Il vise également à défendre les petits commerçants en rééquilibrant la concurrence déloyale avec les géants du e-commerce et lutter contre les oligopoles. Bien que l'e-commerce puisse être une opportunité pour des petits commerçants et créateurs de toucher de nouveaux clients, ils ne sont pas égaux face aux plateformes et n'ont pas les mêmes moyens. En exemptant les petits commerçants de cette contribution via un chiffre d'affaires minimum à réaliser et en excluant les livraisons en magasin physique, l'auteur souhaite encourager un équilibre plus juste entre les plateformes d'e-commerce et les vendeurs indépendants. Une exemption pour les services de livraison en point-relais participerait également à favoriser l'activité et le dynamisme des commerces de proximité tout en limitant les déplacements inutiles du dernier kilomètre dus aux échecs de livraisons des destinataires absents.

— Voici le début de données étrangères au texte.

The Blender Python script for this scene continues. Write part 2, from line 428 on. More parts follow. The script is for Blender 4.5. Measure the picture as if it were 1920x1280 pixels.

En faisant payer à la plateforme un montant forfaitaire au moment de la validation du panier pour l'envoi du colis, peu importe le nombre de colis, le regroupement des envois est favorisé, évitant la multiplication des envois à l'unité, ce qui aide également les entreprises de logistique à consolider leurs envois pour une meilleure efficacité.
Enfin, l'affectation de la taxe aux collectivités territoriales constitue une simple modalité de financement des collectivités concernées et n'entraîne, pour elles, aucune charge nouvelle ni aucune dépense supplémentaire.
Enfin, l'article 3 propose que soit instituée une taxe sur les livraisons qui serait dégressive à mesure que la durée de livraison augmente afin d'envoyer un signal prix aux consommateurs. Ainsi, si une personne souhaite mobiliser des moyens logistiques importants pour se faire livrer un bien produit sur un autre continent en mois de 24 heures, elle devra en supporter un coût supérieur, ou accepter que ce bien suive un parcours moins cher et donc plus optimisé (fret maritime au lieu de fret avion, camion 39 tonnes au lieu de petit utilitaire). L'affichage de prix différenciés selon le temps de livraison selon le temps de livraison, et donc incitatifs au temps moins court, permettrait d'entamer l'évolution des pratiques de consommation et serait de nature à réduire l'empreinte carbone de la logistique de la livraison.
Ainsi, une livraison à J-0 pourrait être taxée à 3 % du montant de la commande, à J+1 à 2 % et à partir de J+3 à 1 %.